I am with Rodney, but also I wonder if you don't have some sort of grounding problem, and you are maybe measuring some floating levels, (or you have some floating levels connected together so you are summing to the 105V with 48+32+24=104... pretty close).

Still, same advice as Rodney.

Check the PSU levels at the rack end of the PSU cable (checking continuity of ground to chassis, and chassis to chassis)

Then check the proper wiring of the 51x, 
1) continuity of each PSU connector pin to the proper pins on the backplane connector.
2) Make sure that there is NOT continuity between any DC voltage pin on the rack, and ANY other DC voltage pin or ground on the rack (they should all be unconnected  With the possible exception of the Chassis and Ground connector which may be connected depending upon how you have the ground chassis straps).
 
By the way, if all you have done is "stack" the various voltages by your wiring, your caps are probably fine. But don't plug any modules in till you fix it!
 
Maybe I should have asked this before...

mhmmm....what exactly am I supposed to be touching the black pin of the DMM to when I'm checking levels on the rack?
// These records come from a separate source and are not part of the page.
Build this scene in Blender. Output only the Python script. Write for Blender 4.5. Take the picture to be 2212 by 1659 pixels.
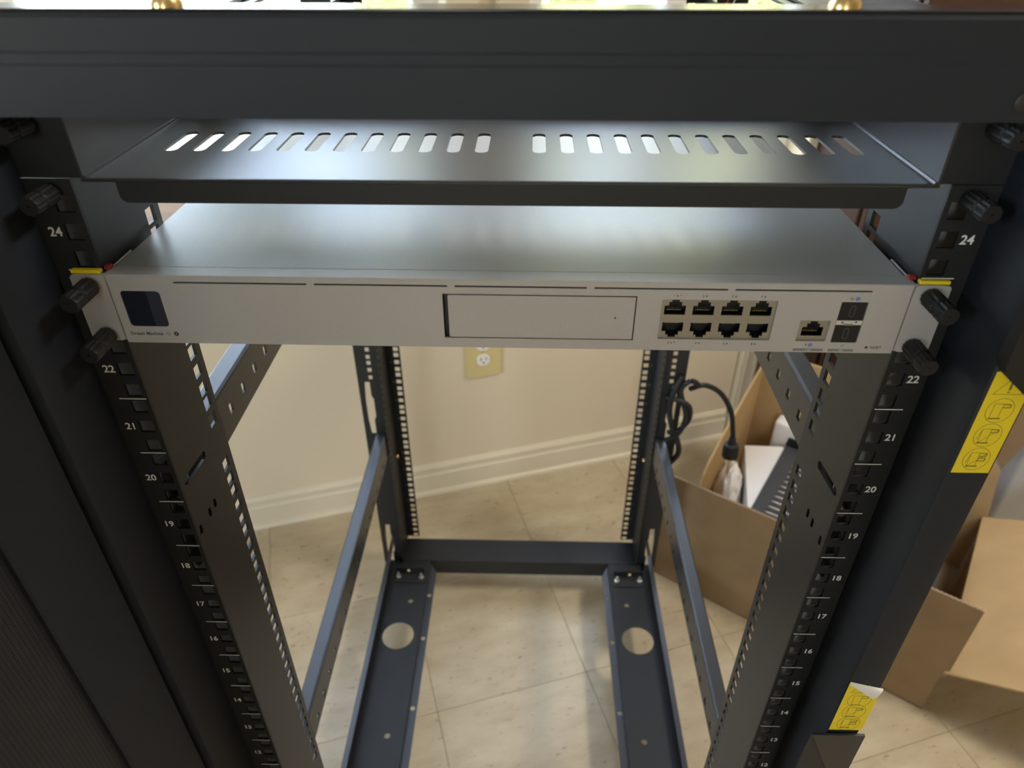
import bpy, bmesh, math, random
from mathutils import Vector, Matrix, noise
from mathutils.geometry import delaunay_2d_cdt

# ------------------------------------------------------------------ scene, camera, light, exposure
scene = bpy.context.scene
col = scene.collection
for o in list(bpy.data.objects):
    bpy.data.objects.remove(o)
rnd = random.Random(7)
R = math.radians
FLOOR = 100.0                       # the floor lies 100 mm under the first rack unit

def P(x, y, z):                     # rack millimetres -> scene metres (floor at z = 0)
    return Vector((x / 1000.0, y / 1000.0, (z + FLOOR) / 1000.0))

TH = R(17.6)                        # the room stands turned against the rack
CT, ST = math.cos(TH), math.sin(TH)
def W(s, t, z):                     # room millimetres (along back wall, towards it) -> rack millimetres
    return (s * CT - t * ST, s * ST + t * CT, z)

cam = bpy.data.objects.new('camera', bpy.data.cameras.new('camera'))
col.objects.link(cam)
cam.location = P(13.09, -357.2, 1197.26)
cam.rotation_euler = (R(55.1776), R(0.0777), R(1.4726))
cam.data.sensor_width = 36.0
cam.data.lens = 36.0 * 1543.27 / 2212.0
cam.data.clip_start = 0.01
cam.data.dof.use_dof = True
cam.data.dof.focus_distance = 0.50
cam.data.dof.aperture_fstop = 9.0
scene.camera = cam

vs = scene.view_settings
scene.display_settings.display_device = 'sRGB'
vs.view_transform = 'Standard'
vs.look = 'None'
vs.gamma = 1.0
vs.use_curve_mapping = False
vs.exposure = 0.12

world = bpy.data.worlds.new('world')
scene.world = world
world.use_nodes = True
wn = world.node_tree
wn.nodes.clear()
wo = wn.nodes.new('ShaderNodeOutputWorld')
bg = wn.nodes.new('ShaderNodeBackground')
sky = wn.nodes.new('ShaderNodeTexSky')
sky.sky_type = 'NISHITA'
sky.sun_disc = False
sky.sun_elevation = R(48)
sky.sun_rotation = R(200)
bg.inputs['Strength'].default_value = 2.4
hs_ = wn.nodes.new('ShaderNodeHueSaturation')
hs_.inputs['Saturation'].default_value = .58
wn.links.new(sky.outputs[0], hs_.inputs['Color'])
wn.links.new(hs_.outputs[0], bg.inputs[0])
wn.links.new(bg.outputs[0], wo.inputs[0])

def lamp(name, kind, loc, rot, energy, color, size=None, size_y=None):
    l = bpy.data.lights.new(name, kind)
    l.energy = energy
    l.color = color
    if size is not None:
        if kind == 'AREA':
            l.shape = 'RECTANGLE'
            l.size = size
            l.size_y = size_y or size
        elif kind == 'SUN':
            l.angle = size
        else:
            l.shadow_soft_size = size
    o = bpy.data.objects.new(name, l)
    col.objects.link(o)
    o.location = loc
    o.rotation_euler = rot
    return o

# sunlight outside (comes over the roof from behind the camera, never reaches indoors)
lamp('sun', 'SUN', (0, 0, 6), (R(42), 0, R(17.6 - 8)), 9.0, (1, .95, .86), R(.6))
# light portals in the window openings (they emit nothing, they only guide the sky light)
def portal(name, loc, rot, w, h):
    o = lamp(name, 'AREA', loc, rot, 1, (1, 1, 1), w, h)
    o.data.cycles.is_portal = True
portal('portal_left', P(*W(-535, 1175, 1260)), (R(-90), 0, TH), 1.45, 1.50)
portal('portal_right', P(*W(662, 1175, 1260)), (R(-90), 0, TH), .67, 1.50)
portal('portal_front', P(*W(-1450, -3105, 1350)), (R(90), 0, TH), .6, 1.5)
portal('portal_side', P(*W(-2555, -700, 1250)), (R(-90), 0, TH + R(90)), 1.12, 1.32)
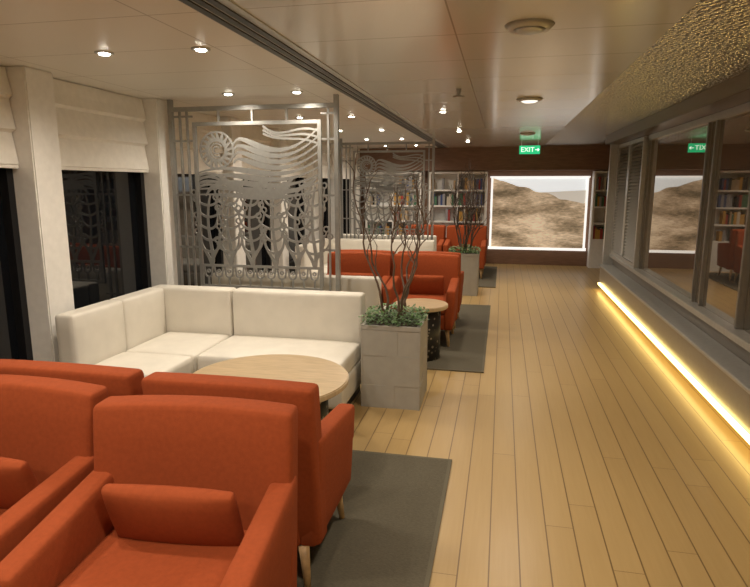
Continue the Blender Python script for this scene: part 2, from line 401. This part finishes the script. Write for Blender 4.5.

Sorry...just bought my first multimeter 2 days ago when I finished the PSU. I'm learning.
 
Hold on a second. I just turned the knob on my DMM the opposite way and everything is reading the correct numbers. I think I was just measuring all the pins wrong on my DMM. Holy ****. I SAID I'M STILL LEARNING. Well I'm glad everything's working right. I just completed my first real project with almost zero problems! YESSSSS. Cheers.
 
Step by step:
Turn off the PSU.
Turn the multimeter to ohms and set it to beep when there is continuity.
Touch the cables connectors, be sure it beeps.

Touch the ground and chassis pins with the red and black probes.  It should beep, because ground and chassis should always be connected at the PSU.

With that verified, turn the multimeter to DC Volts (and if it is not auto-ranging to some level over 48 volts (probably 200 Volts)).  (On some older models you would use different plugs on the multimeter, but on modern one you just need to turn the dial to volts.)

Turn on the PSU.

Make double sure the multimeter is on volts

Touch the black to Ground or Chassis (they are connected) and the red to each terminal in turn +16, -16, +24, -24, +48 they should read those values.


 
It's definitely reading right. BUT how close should the readings be? I'm getting some .5 overs and stuff. Is that a problem?
 
There are pots on the board for each voltage.  You can adjust the voltages and it is easy to get them closer than .5V.

The rack and most modules would run fine within .5 volts, but I always try to put it spot on.
 
Okay. On the build aid Jeff said he would run some .7 high. I was just wondering if I should calibrate them again.
 
Oh, I did just look in the build thread (and I did see the suggestion that you run the rails .7V high.)

So, .7V on both rails gets dropped on the diodes that usually sit on the card to prevent them getting damaged if someone reverses the voltages on the rack.  So if you run .7V high, the card circuits run at 16 or 24.

Most circuits are not that sensitive to voltages, so even if the designer that dropped those diodes into the circuit didn't take them into account it probably works fine. 

There are cards that will operate slightly differently with the higher voltage, usually (but not always - think step up voltage converters) better.

 
That all kind of sounds likes Spanish. The little tenths of volts that are running high are alright....right?